A hyperbola is a type of conic section that is formed when a plane intersects both nappes of a double cone. It's visually distinct with its two separate curves called "branches." Unlike ellipses and circles, hyperbolas are open-ended and extend infinitely.

What sets a hyperbola apart from other conic sections is its equation form. It has a characteristic 'minus' sign between the squared terms. For instance, the equation \( \frac{x^2}{a^2} - \frac{y^2}{b^2} = 1 \) is the standard equation of a hyperbola.

Some important properties of hyperbolas include:

• Each hyperbola has two transverse points called vertices.
• There are two axes: transverse and conjugate.
• The transverse axis contains the centers and vertices.

When analyzing or graphing a hyperbola, focus on identifying the terms and their relation, as well as observing the minus sign in its equation.

The center of a hyperbola is a critical point, as it helps in understanding and graphing the hyperbola effectively.
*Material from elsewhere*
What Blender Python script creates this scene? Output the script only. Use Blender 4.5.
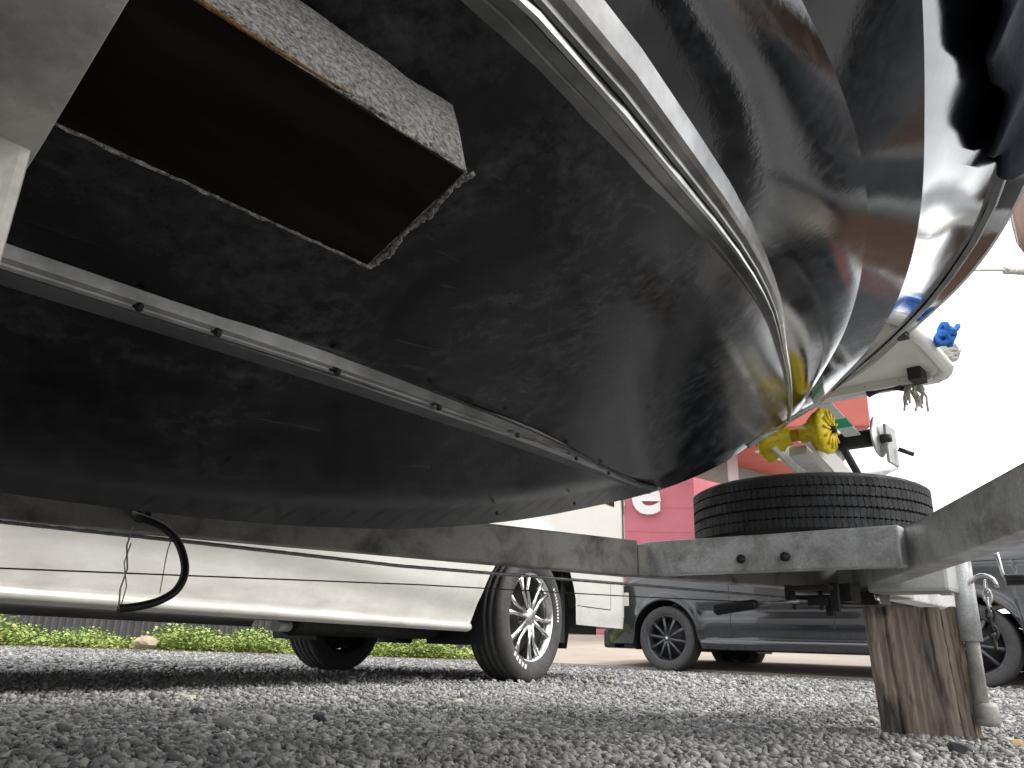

This point is essentially the midpoint between the vertices and the foci.

In the standard form equation \( \frac{(x-h)^2}{a^2} - \frac{(y-k)^2}{b^2} = 1 \), the coordinates \((h, k)\) represent the center of the hyperbola. From this equation, you can see that any shift in the values of \(h\) or \(k\) will move the entire hyperbola along the x-axis or y-axis, respectively.

To locate the center of the hyperbola:

• Identify \((h, k)\) from the equation.
• The center divides the hyperbola symmetrically along the transverse axis.
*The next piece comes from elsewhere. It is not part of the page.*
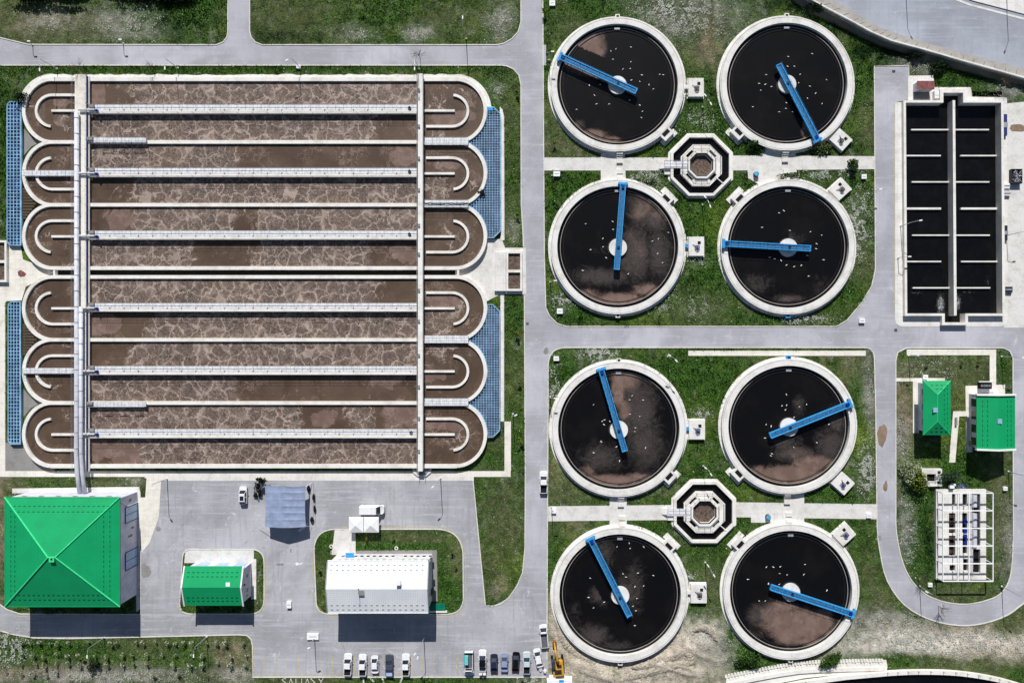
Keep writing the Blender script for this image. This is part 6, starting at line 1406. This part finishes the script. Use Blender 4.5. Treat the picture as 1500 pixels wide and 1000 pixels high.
# ================================================================ LAMP POSTS
def lamp_post(x, y, hp, arms, label, grp='slim street lamps'):
    root = thing('lamp_post', label, 'lamp post', (*P(x, y), 0), grp); bx, by = P(x, y)
    m = MB(); m.cyl(bx, by, 0, .25, .22, 10); m.build('base', M['pave'], root)
    m = MB(); m.tube([(bx, by, .2), (bx, by, hp)], .10, 8, .06); m.build('pole', M['steel'], root)
    for (dx, dy) in arms:
        m = MB(); m.tube([(bx, by, hp-.1), (bx+dx*.6, by+dy*.6, hp+.25), (bx+dx, by+dy, hp+.3)], .05, 6); a_ = m.build('arm', M['steel'], root)
        d = math.hypot(dx, dy); m = MB(); m.obox((bx+dx*(1+.3/d), by+dy*(1+.3/d), hp+.28), (.75, .28, .14), math.atan2(dy, dx)); m.build('lamp_head', M['white'], a_)
LP = [(84, 101, 6, [(0, -2.2)], 'lamp post above the top left curve of the basin'), (261, 100, 6, [(0, -2)], 'lamp post above the left part of the top channel'), (440, 100, 6, [(-.8, -.3)], 'lamp post above the middle of the top channel'), (614, 101, 6, [(0, -2)], 'lamp post above the top end of the right walkway'),
      (683, 57, 7.5, [(0, 1.5)], 'lamp post on the upper lawn above the top road'), (181, 64, 2.2, [(.3, 0)], 'short lamp post on the upper left lawn by the kerb'), (48, 66, 2.0, [(.3, 0)], 'short lamp post at the far left of the top kerb'),
      (153, 933, 6.5, [(0, -1.5)], 'left lamp post on the grass strip below the big green hall'), (303, 932, 6.5, [(0, -1.5)], 'right lamp post on the grass strip below the small green house'),
      (245, 701, 7, [(.4, -.6)], 'lamp post at the top left corner of the yard'), (645.5, 700, 7, [(-.6, -.5)], 'lamp post at the top right of the yard'), (461, 934, 6.3, [(.4, .2)], 'lamp post in the yard left of the office shadow'), (621, 934, 6.5, [(-.8, -.8), (-.3, -1.6)], 'lamp post in the yard at the right of the office shadow'),
      (751.5, 606, 7, [(.7, .3)], 'lamp post on the grass strip beside the lower right grating'), (1029, 157, 6, [(.5, -.9), (-.5, .6)], 'double headed lamp post between the two upper tanks'), (1029, 300, 6, [(.4, -1.2), (-.5, .5)], 'double headed lamp post below the upper octagon'),
      (978, 522, 7, [(.6, -.6), (-.5, .3)], 'double headed lamp post between the third row tanks and the cross road'), (1030, 682, 5.5, [(.5, -.8), (-.4, .3)], 'double headed lamp post above the lower octagon'), (1033, 823, 6, [(.6, -1), (-.5, .8)], 'double headed lamp post below the lower octagon'),
      (809, 257, 6, [(.7, 0)], 'lamp post at the left end of the upper concrete path'), (808, 742, 5.5, [(.5, .2)], 'lamp post at the left end of the lower concrete path'), (804, 88, 5, [(.6, 0)], 'lamp post left of the upper left tank rim'), (806, 413, 4, [(.9, 0)], 'lamp post left of the second row left tank rim'), (806, 581, 4, [(.9, 0)], 'lamp post left of the third row left tank rim'),
      (1319, 331, 6.5, [(1.2, .2)], 'lamp post leaning over the left wall of the black basin'), (1315, 378, 3, [(1, 0)], 'short lamp post beside the lower left wall of the black basin'), (1272, 284, 3, [(1.2, .4)], 'short lamp post on the white flowered grass by the narrow road'),
      (1474, 345, 5, [(1.2, .3)], 'lamp post in the right yard beside the black basin'), (1331, 521, 5.5, [(-.5, .2)], 'lamp post at the left end of the cream path near the loop road'), (1467, 522, 6, [(1.0, -.1)], 'lamp post at the top right of the loop island'), (1477, 690, 6, [(1, -.2)], 'lamp post at the right of the loop island below the larger green roof'),
      (1347, 858, 6, [(-1.2, .6)], 'lamp post inside the lower left bend of the loop road'), (1467, 858, 7.5, [(1.4, -.8)], 'lamp post inside the lower right bend of the loop road')]
for a in LP: lamp_post(*a)
lamp_post(1323, -6, 8, [(.8, -1.6)], 'tall highway lamp casting its shadow at the upper part of the highway', 'tall highway lamps'); lamp_post(1469, 4, 9, [(-.8, -2.0)], 'tall highway lamp at the top right pavement', 'tall highway lamps')

# ================================================================ VEGETATION
def leafcloud(n, rx, ry, rz, cz, pal, size, seed, hollow=.3, lumps=6):
    r = np.random.default_rng(seed)
    lc = r.uniform(-1, 1, (lumps, 3))*.55; li = r.integers(0, lumps, n)
    p = r.normal(size=(n, 3)); p /= np.linalg.norm(p, axis=1)[:, None]; p *= (hollow+(1-hollow)*r.random(n)**.5)[:, None]*r.uniform(.35, .6, lumps)[li][:, None]
    p = (p+lc[li])*np.array([rx, ry, rz]); p[:, 2] += cz; p[:, 2] = np.maximum(p[:, 2], .05)
    a = r.normal(size=(n, 3)); a /= np.linalg.norm(a, axis=1)[:, None]; b = np.cross(a, r.normal(size=(n, 3))); b /= np.linalg.norm(b, axis=1)[:, None]
    s = size*r.uniform(.6, 1.4, n)[:, None]; V = np.stack([p-a*s, p+b*s*.8, p+a*s, p-b*s*.8], 1).reshape(-1, 3)
    F = [(4*i, 4*i+1, 4*i+2, 4*i+3) for i in range(n)]
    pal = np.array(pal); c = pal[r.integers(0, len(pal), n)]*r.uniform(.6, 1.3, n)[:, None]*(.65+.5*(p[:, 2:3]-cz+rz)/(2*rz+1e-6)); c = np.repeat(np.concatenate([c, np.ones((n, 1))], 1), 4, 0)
    return V, F, c
def plant(name, label, cat, grp, n, rx, ry, rz, cz, pal, size, seed, trunk=None):
    root = thing(name, label, cat, (0, 0, 0), grp)
    if trunk:
        m = MB(); m.tube([(0, 0, 0), (.03, .02, cz*.6), (0, 0, cz)], trunk, 6, trunk*.4)
        r_ = random.Random(seed)
        for q in range(4 if n else 16): a = r_.uniform(0, 6.28); k = 1 if n else 1; m.tube([(0, 0, cz*r_.uniform(.4, .8)), (math.cos(a)*rx*.6, math.sin(a)*ry*.6, cz+rz*r_.uniform(-.1, .5))], trunk*.45, 4, trunk*.15)
        if not n:
            for q in range(30): a = r_.uniform(0, 6.28); d = r_.uniform(.3, .7); m.tube([(math.cos(a)*rx*d*.6, math.sin(a)*ry*d*.6, cz*r_.uniform(.7, 1)), (math.cos(a+.4)*rx, math.sin(a+.4)*ry, cz+rz*r_.uniform(-.1, .6))], .025, 3, .01)
        m.build('trunk', M['bark'], root)
    if n:
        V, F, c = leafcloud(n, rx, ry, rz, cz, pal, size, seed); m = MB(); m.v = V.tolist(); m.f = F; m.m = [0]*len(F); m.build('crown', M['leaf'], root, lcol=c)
    return root
BLOSS = [(.55, .58, .42), (.42, .46, .30), (.68, .68, .55), (.18, .24, .09)]; YEL = [(.20, .26, .02), (.13, .20, .02), (.28, .32, .04), (.06, .12, .02)]; GRN = [(.03, .085, .015), (.05, .12, .02), (.02, .05, .01), (.08, .15, .03)]; DRK = [(.008, .018, .008), (.012, .024, .012), (.004, .010, .005)]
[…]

In our example equation \( \frac{x^2}{4} - \frac{y^2}{16} = 1 \), the center is found at \((0,0)\) because the expressions are not shifted from \(x\) or \(y\) (i.e., there's no \(h\) or \(k\) term).

The transverse axis of a hyperbola indicates the direction in which its branches open. In hyperbolas, this axis is significant for understanding their orientation.

For a hyperbola given in the form \( \frac{(x-h)^2}{a^2} - \frac{(y-k)^2}{b^2} = 1 \), the transverse axis is horizontal. This means the equation begins with \(x\) and it "opens" along the x-axis. The transverse axis contains important points like the center and the vertices of the hyperbola.

Consider these features when dealing with a horizontal transverse axis:

• The standard horizontal equation ensures the hyperbola opens left and right.
• The distance \(2a\) represents the length of the transverse axis.
• The equation \( \frac{x^2}{4} - \frac{y^2}{16} = 1 \) in our example indicates a horizontal transverse axis since it starts with the \(x^2\) term.

This characteristic lets you predict how the hyperbola will look and help determine its vertices and foci orientation on a graph.